Young Double slit experiment condition

[Raghav Gupta]

Can @Drakkith , @Doc Al and others help me in this?
In YDSE,
if s is the size of source slit and S is the distance between source slit and the double slits,
Then why condition s/S <= λ/d must be satisfied to observe fringes?
Here λ is wavelength of light source and d is the distance between two double slits.

 

[blue_leaf77]

You can look up about van Cittert-Zernike theorem for propagation of spatial coherence. That inequality condition follows from the requirement that the transverse coherence length at the plane of double slit produced by an incoherent source of size s must be bigger than or equal to the slit separation.

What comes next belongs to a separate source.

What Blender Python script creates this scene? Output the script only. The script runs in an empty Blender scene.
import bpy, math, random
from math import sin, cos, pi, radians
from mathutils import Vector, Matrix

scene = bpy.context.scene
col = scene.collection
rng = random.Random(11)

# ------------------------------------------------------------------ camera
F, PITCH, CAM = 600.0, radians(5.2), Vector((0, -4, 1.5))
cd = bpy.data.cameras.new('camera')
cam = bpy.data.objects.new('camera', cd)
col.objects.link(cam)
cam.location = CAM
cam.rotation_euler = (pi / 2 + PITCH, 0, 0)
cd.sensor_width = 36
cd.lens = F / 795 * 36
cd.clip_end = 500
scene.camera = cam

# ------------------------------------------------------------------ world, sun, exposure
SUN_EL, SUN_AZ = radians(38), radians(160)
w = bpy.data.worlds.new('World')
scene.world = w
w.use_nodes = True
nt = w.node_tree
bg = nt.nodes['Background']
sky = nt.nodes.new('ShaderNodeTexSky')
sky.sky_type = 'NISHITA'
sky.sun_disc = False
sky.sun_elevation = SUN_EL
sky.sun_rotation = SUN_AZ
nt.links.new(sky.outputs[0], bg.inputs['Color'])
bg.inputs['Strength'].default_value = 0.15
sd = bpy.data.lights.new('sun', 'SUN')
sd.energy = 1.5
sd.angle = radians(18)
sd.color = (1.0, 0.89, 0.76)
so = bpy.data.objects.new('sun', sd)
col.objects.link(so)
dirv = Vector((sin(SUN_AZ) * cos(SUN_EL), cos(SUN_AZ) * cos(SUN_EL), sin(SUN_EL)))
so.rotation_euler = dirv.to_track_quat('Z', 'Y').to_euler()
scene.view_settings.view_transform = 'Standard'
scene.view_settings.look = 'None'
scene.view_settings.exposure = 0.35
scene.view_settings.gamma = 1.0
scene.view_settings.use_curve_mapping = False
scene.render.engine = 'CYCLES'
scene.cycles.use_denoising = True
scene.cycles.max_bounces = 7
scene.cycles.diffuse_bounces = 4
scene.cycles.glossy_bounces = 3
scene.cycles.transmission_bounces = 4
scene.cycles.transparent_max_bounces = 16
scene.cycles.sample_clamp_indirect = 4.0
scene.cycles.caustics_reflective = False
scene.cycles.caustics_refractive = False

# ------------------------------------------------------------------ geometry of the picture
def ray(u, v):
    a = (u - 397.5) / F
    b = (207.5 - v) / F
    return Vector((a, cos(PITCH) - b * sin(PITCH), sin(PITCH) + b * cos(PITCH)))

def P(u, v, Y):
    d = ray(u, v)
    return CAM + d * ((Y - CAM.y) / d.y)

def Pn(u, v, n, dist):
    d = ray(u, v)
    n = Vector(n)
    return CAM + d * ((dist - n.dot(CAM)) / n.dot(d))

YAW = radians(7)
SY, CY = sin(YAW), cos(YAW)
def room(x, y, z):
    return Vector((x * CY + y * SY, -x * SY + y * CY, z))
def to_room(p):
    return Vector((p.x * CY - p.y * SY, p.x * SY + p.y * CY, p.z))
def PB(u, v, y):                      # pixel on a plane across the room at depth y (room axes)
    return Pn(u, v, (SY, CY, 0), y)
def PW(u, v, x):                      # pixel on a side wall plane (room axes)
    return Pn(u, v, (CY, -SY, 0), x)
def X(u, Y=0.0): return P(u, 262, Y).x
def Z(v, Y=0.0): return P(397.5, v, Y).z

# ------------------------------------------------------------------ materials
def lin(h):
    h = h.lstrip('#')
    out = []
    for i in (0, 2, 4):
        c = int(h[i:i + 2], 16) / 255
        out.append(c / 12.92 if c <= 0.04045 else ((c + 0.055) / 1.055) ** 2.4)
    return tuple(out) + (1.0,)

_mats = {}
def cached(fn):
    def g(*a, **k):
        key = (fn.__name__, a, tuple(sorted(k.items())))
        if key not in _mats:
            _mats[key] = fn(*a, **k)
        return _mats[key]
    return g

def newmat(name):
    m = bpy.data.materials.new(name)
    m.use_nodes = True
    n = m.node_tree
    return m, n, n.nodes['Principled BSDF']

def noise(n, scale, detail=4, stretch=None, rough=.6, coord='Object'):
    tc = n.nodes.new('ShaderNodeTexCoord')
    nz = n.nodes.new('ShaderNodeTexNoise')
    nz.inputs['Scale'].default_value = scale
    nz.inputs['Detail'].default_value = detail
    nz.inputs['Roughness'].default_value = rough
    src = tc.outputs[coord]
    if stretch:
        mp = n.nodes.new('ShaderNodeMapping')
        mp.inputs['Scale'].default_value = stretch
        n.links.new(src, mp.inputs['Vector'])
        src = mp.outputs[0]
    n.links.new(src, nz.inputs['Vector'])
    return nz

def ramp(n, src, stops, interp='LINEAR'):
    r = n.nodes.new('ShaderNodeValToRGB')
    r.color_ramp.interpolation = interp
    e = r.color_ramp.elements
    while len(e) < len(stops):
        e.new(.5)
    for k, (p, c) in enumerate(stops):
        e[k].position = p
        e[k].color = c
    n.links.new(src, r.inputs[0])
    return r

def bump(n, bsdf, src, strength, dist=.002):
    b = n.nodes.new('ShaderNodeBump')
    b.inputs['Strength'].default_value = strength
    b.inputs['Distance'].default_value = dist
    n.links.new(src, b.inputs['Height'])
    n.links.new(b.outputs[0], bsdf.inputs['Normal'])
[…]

Just for intuitive thought, as you place the double slit closer to the single slit (S is getting smaller), the incoherent property of the source is getting more and more apparent to the double slit. In this case the visibility of interference pattern will degrade.

 

[Raghav Gupta]

I looked up that Cittert- Zernike theorem in wikipedia but it was not showing any formula that I have written in first post.
From where that inequality has came?

 

[blue_leaf77]

What you can use from the mentioned theorem is a relation that governs transverse coherence length of an incoherent source with size s as observed at some distance S. This relation looks like $y_c = \lambda/\theta_s$ where $\theta_s$ is the so-called half illumination angle, an angle subtended by the source size. Now back to the requirement that the transverse coherence length at the double slit plane must be larger than the slit separation, you should be able to see that that inequality should prevail, even though perhaps with a different in prefactor.

 

[Raghav Gupta]

So here transverse coherence length (y_c)= λ/ θ_s
Now I think that half illumination angle is equal to s/S as angle = arc/radius for small angles.
Now you say y_c > d
So
λS/s > d,
Which gives
s/S < λ/d

Is that true?
Does that theorem of Cittert- Zernike tells that y_c > d ?

 

[blue_leaf77]

You don't need the theorem to see that inequality must be fulfilled. The theorem merely derives the expression for transverse coherence length $y_c$. Coherence area is defined as an area within which any pair of points maintain its phase relationship forever, if these points interfere they will produce high visibility interference pattern. This means the two slits must lie within the coherence area in order to see a clear interference pattern.

 

[Raghav Gupta]

Is that correct θ_s = s/S in 4th post, where I have used angle = arc/radius ?
What is the prefactor you are talking in 4th post?
So can you give a link explaining the relation of the theorem telling that y_c = λ/θ_s?

 

[blue_leaf77]

Yes it is close to correct except that $\theta_s = s/2S$ as $\theta_s$ is defined as the half angle. But the presence of two is not strict as you see if you omit this two you will have even safer assurance that the condition is met.

 

[Raghav Gupta]

So is that the prefactor of two you were talking about?
Can you give a link for showing the relation of y _c= λ/θs ?

 

[blue_leaf77]

http://www.physics.utoronto.ca/~dfvj/presentations/OSA04.ppt

 

[Raghav Gupta]

I was not able to find that relation in power slide.
Can you tell where it was?

 

[Raghav Gupta]

I recently found that spatial coherence area by van Cittert-Z--- Theorem is
A_c = S²λ² / π s², and also

A_c = λ₀²/Ω , where λ₀² is mean wavelength and Ω is solid angle.
How then by you,
y_c = λ/θ_s ?

 

[blue_leaf77]

If you read Principles of Optics by Born and Wolf, it's found that the diameter of coherence area is $B\lambda/\theta_s$, where $B$ is some number that I don't remember. I guess it's a matter of convenience that people simply neglect the prefactor. Another possibility would be that $y_c = \lambda/\theta_s$ is derived for the case of one dimensional slit. In order to check you have to go to the math such as the one followed in Born and Wolf's book.

 

[Raghav Gupta]

Thanks for the references ( I will check that later ) and your help.